While it is going to be three years since the horrendous December 16 Delhi gangrape took place, it is also the day when the juvenile convict will be completing his three-year sentence in the case.
Bhawanipur seems to be divided over the three year quantum of punishment awarded to the man who is now 21 years old.
"Our eyes will be on him anyway. If he behaves well, he can stay in the village. Otherwise we will not let him stay in the village. We have no problem with his family. They are innocent. Of course he has brought bad name to the village, even the foreign media has been here in the village. But if he wants to change, we will give him a chance," Village Pradhan Laltesh Yadav said.
"He should return home now. He wasn't that kind of a boy. No one in the village knew what he was upto in Delhi," said another villager.
However, the young men in the village are sceptical about his release. "The young generation will be influenced if he comes back to the village. The local police will also trouble him," villagers said.
The two-room house of the juvenile convict has no doors and only a few utensils to cook. His mother who is bed-ridden for the last three years, is a woman of few words. She retreats into a shell every time she is asked about her eldest son.
With a mentally-ill husband and 7 children, she had sent him to Delhi in search of work. But today, she isn't even sure if she can recognize him anymore
"I really don't know what exactly happened, if he was guilty or not. Whether or not he has done it, he will be punished," his mother said.

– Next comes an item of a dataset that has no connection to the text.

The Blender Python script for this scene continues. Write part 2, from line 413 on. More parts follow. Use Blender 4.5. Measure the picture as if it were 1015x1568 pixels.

The family though, is anxious about his safety if and when he returns to this village. But at the time, while living in extreme poverty, his mother is longing to see her son who is the family's only hope for a better future.
However, back in Delhi, Nirbhaya's mother is feverishly praying that the juvenile does not walk free. Asha Devi and her husband Badri Nath Singh are angry that the youngest culprit in their daughter Jyoti's brutal gangrape and murder is likely to be released just around her third death anniversary.
"Whether he is sent to an NGO or his house, to us he is free. A girl lost her life. He, too, is a convict among the six. He is being released on her death anniversary itself. What good has he done that he does not get any punishment? What is our crime that we lost our daughter and she did not get justice," Asha Devi asked.
"Our concerns are not just on his release. After Nirbhaya, there have been so many cases where the culprits are juveniles. What are you doing to give justice to those girls," Jyoti's father Badri Nath Singh added.
While the government still mulls over the options on what to do with him, this tiny hamlet of Badaun is keeping a close watch.